The show will delve into the cultural and cinematographic dimension of the critically and commercially successful movie, which is narratively structured around three intersecting stories, all connected by a car crash in Mexico City and unified through recurring themes of violence, betrayal, fractured masculinity and the symbolic presence of dogs.

The installation will display never-before-seen footage. The gritty vignettes, once abandoned on the cutting room floor and conserved for a quarter of a century in the film archives at the National Autonomous University of Mexico, capture the charged and interconnected sociopolitical realities of Mexico City and Iñárritu reimagined their impact through a mosaic of celluloid and sound.
“Over a million feet of film were left on the cutting room floor during the editing of ‘Amores Perros’. These intensely charged images, 16 million still frames, were buried in the UNAM film archives for 25 years,” said Iñárritu. “On the occasion of the film’s anniversary, I felt compelled to revisit and re-explore these abandoned fragments, with the grain and the ghosts of celluloid which they hold. Stripped of all narrative, this installation is not a tribute, but a resurrection — an invitation to feel what never was. Like meeting an old friend we have never seen before.”
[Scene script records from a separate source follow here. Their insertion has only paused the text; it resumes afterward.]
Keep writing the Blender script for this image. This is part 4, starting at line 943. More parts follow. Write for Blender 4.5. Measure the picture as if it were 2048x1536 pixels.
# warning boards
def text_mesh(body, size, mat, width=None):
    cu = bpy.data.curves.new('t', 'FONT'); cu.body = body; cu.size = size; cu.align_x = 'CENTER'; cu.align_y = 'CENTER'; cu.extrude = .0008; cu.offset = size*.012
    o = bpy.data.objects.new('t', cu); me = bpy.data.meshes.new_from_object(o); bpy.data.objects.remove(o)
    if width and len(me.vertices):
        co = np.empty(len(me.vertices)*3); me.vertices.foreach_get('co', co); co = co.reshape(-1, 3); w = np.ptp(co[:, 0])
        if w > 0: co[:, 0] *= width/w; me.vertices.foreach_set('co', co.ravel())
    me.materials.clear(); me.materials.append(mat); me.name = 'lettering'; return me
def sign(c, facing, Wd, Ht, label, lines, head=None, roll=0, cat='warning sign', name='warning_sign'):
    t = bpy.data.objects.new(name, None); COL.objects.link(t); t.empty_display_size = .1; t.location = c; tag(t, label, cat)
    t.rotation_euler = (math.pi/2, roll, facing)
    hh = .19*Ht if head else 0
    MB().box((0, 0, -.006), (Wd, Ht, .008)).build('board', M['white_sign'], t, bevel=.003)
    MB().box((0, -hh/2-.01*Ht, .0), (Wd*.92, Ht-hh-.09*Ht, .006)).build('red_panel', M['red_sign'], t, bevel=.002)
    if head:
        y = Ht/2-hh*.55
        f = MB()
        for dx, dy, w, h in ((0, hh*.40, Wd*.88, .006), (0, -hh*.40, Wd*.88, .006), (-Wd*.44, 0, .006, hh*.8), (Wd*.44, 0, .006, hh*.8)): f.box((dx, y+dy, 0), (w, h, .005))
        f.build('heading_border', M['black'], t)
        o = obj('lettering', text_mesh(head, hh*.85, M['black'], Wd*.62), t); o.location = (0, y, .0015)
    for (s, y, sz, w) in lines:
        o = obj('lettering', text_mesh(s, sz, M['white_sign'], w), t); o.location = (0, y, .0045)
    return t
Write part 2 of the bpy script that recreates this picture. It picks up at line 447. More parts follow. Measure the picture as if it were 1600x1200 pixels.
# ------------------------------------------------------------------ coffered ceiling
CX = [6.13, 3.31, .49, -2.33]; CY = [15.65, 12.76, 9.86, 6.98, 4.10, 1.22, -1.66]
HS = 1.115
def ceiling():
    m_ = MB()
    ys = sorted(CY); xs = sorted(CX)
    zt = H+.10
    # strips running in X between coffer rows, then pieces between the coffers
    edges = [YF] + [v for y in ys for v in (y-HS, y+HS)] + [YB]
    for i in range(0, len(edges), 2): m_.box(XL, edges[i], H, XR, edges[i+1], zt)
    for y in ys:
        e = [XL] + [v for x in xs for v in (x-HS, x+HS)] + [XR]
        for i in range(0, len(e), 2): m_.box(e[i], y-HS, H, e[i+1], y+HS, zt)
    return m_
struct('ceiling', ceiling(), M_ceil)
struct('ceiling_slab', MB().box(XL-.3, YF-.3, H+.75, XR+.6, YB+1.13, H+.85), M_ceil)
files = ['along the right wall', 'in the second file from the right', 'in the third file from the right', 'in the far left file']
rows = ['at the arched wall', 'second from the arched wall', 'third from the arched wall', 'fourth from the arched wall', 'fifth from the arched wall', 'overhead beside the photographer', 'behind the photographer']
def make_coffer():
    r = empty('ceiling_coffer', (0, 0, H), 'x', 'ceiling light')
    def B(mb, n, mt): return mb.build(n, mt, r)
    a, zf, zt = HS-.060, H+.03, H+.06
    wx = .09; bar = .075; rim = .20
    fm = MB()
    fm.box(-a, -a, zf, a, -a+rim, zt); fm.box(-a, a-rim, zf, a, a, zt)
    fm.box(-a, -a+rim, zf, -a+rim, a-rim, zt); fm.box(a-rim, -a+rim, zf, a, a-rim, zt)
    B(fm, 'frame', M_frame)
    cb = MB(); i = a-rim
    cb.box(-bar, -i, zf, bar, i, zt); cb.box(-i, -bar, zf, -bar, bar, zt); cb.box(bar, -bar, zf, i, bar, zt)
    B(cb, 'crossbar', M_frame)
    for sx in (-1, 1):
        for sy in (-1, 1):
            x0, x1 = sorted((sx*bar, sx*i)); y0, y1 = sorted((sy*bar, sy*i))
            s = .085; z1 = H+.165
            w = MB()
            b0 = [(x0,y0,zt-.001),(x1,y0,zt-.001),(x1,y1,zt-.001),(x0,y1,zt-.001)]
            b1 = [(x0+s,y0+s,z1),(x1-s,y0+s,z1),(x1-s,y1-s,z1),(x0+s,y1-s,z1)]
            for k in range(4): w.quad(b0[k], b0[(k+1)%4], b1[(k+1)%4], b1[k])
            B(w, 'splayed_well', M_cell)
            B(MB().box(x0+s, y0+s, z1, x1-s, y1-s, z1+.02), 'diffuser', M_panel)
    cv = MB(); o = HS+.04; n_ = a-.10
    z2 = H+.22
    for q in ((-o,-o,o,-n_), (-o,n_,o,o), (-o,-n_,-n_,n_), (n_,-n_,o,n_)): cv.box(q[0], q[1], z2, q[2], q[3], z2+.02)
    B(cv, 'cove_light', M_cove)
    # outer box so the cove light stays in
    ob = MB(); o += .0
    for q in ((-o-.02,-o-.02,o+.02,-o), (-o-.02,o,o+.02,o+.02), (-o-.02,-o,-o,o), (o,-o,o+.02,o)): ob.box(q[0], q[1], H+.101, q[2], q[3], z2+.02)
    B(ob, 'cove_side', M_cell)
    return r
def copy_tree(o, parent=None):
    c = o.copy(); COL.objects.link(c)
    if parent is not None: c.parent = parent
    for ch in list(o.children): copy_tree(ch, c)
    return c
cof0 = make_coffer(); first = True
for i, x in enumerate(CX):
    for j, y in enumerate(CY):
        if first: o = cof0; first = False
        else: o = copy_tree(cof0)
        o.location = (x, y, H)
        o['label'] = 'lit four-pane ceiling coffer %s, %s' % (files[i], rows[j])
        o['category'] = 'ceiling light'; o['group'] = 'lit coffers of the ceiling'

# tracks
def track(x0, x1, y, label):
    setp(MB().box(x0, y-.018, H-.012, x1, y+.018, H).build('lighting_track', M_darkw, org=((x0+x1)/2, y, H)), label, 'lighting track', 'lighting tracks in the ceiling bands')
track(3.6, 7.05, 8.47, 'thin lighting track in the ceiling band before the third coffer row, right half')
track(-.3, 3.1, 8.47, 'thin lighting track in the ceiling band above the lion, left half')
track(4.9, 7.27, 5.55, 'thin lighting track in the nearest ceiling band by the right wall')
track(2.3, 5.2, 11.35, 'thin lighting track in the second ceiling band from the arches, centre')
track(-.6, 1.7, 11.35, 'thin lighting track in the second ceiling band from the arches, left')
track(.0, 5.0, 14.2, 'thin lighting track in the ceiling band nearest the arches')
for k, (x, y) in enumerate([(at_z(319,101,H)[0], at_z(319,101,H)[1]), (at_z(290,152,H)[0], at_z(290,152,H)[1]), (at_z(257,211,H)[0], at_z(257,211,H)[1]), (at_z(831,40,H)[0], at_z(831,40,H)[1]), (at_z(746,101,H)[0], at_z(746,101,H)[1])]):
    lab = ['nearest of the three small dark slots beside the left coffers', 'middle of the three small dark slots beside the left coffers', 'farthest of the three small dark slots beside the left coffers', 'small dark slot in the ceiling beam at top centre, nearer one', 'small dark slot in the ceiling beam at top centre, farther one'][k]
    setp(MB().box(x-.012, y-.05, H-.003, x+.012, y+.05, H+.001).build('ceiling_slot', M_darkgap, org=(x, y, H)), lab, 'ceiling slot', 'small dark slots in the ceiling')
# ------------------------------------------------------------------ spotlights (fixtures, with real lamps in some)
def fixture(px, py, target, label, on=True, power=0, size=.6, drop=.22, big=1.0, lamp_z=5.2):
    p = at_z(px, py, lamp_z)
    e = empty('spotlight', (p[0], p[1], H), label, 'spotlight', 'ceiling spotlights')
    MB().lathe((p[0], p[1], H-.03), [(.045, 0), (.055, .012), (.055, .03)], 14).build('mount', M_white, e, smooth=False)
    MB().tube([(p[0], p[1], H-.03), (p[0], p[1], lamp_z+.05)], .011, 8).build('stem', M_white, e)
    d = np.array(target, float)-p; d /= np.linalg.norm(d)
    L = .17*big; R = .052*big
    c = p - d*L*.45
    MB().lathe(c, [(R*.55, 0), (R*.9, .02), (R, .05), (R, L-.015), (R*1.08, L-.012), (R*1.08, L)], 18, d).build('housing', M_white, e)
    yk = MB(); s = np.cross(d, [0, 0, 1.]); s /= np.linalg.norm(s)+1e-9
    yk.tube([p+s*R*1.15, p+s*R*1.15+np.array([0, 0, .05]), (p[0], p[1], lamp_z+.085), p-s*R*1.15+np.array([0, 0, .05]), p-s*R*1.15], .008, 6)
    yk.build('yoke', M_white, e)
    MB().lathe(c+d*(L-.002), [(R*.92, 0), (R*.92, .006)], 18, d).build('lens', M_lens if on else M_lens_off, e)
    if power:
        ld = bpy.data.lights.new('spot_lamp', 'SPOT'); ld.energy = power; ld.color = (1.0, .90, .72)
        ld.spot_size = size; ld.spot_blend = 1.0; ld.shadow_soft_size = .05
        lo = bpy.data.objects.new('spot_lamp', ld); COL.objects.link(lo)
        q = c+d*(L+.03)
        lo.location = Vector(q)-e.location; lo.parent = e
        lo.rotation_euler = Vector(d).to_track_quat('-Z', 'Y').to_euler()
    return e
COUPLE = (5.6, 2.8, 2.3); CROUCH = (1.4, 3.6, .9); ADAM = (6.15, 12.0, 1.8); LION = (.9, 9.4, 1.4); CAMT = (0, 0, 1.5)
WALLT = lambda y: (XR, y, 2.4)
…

Visitors will walk into a dimly lit labyrinth illuminated by 35mm analog projectors, casting a continuous stream of newly juxtaposed fragments from the movie. Slates, celluloid scratches, light flares between reels and a soundscape produced specifically for the occasion will add to the experience.
Iñárritu’s installation will be staged on the ground floor of the Podium, the main exhibition space. As part of the project, a visual and sound display conceived by Mexican writer and journalist Juan Villoro will be hosted on the first floor of the building.

Titled “Mexico 2000: The Moment That Exploded,” this additional project will offer a second layer of narrative from a different perspective, mixing audio content and an array of press clippings and documentary photographs to further help the audience to delve into the cultural, social and political contexts of Mexico City in the early 2000s.
“Filmed at a ‘moment of change’, ‘Amores Perros’ did not reflect the end of an era but rather the beginning of a downfall. Twenty-five years later, its social relevance is alarming: what was happening then is still happening now. Its explosion is still ongoing,” said Villoro.

Flanking the showcases, a special edition of the book “Amores Perros,” co-published by Mack and Fondazione Prada, will dig into the movie’s visual language and creative process via backstage images, film stills and storyboards. It will feature a foreword by Prada, a text by Iñárritu himself and contributions by the likes of acclaimed directors Denis Villeneuve and Walter Salles, award-winning novelists Jorge Volpi and Wendy Guerra, film critic Elvis Mitchell and the film’s storyboard artist Fernando Llanos.
The show next fall marks Fondazione Prada’s third collaboration with Iñárritu. He conceived the film program “Flesh, Mind and Spirit” in Seoul and Milan in 2009 and 2016, respectively, as well as the experimental VR installation “Carne y Arena” in Milan in 2017.